A lot of baking is trial and error. No matter how closely you follow a recipe, things can still go awry. Is it me or are recipe authors always leaving out some tiny detail that's crucial information for the recipe's success?


My grandmother used to announce, as she brought out the family dessert, "It's not pretty, but it sure tastes good!" Words to live by.

Brown chocolate cookies cooling on a metal tray. The cookies have a cracked texture, creating a warm, homemade feel. No text visible.
Mini pumpkin cupcakes with brown frosting and candy pumpkins on a cooling rack. Background shows a silver kettle and white tiles.
Not how it was supposed to look but still delicious.

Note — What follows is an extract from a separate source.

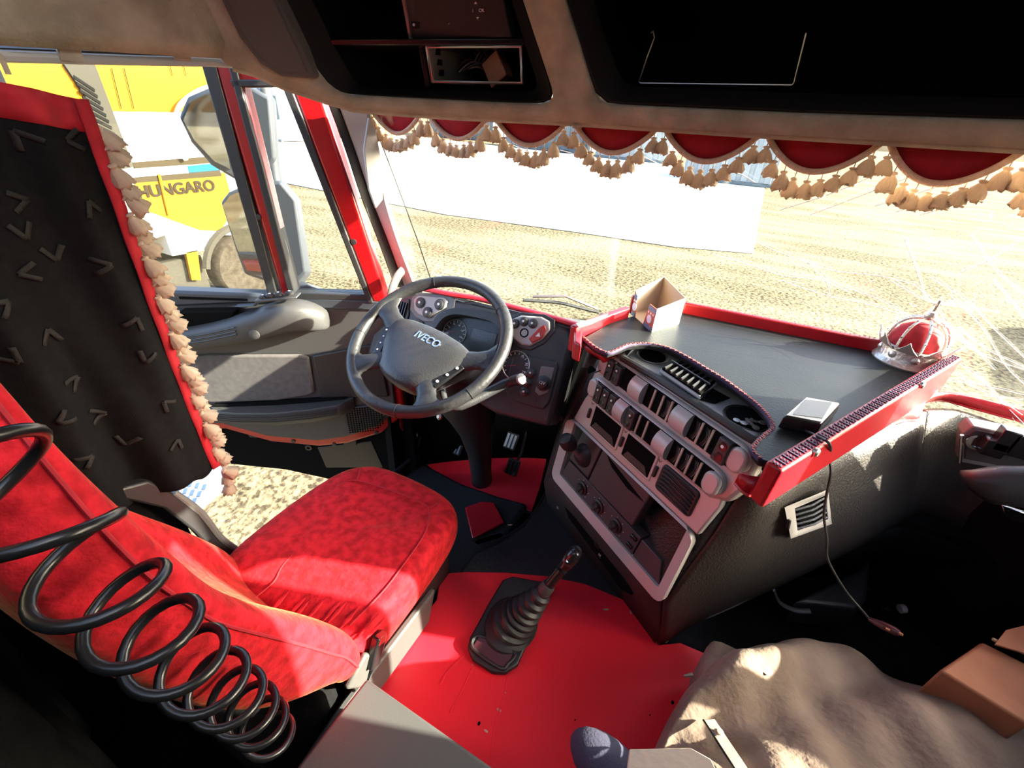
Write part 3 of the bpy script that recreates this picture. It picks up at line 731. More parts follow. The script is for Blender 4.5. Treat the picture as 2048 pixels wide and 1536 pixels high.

Today, I attempted to make Mini Pumpkin Patch Fudge Pies. As you can see from the pictures, I overfilled them. They were so hard to remove from the pan. Are they pretty? No. Do they still taste good? Heck, yes!


I shared with my family the idea behind the recipe - to look like a pumpkin in the patch and that was enough. "Cute attempt, now let's eat them," was the general sentiment. I could have obsessed over how they were supposed to look, but since my son was helping me, I knew it was important to model overlooking imperfections.


Part of parenting is letting kids know it's okay to make mistakes. It's okay for things to not be perfect. That's hard for a lot of us to accept.


Baking is a great opportunity for imperfections to be acceptable. Flaws to be forgiven. Mistakes to be overlooked.


Eat the errors. Learn from them, then move on. In life, and in baking.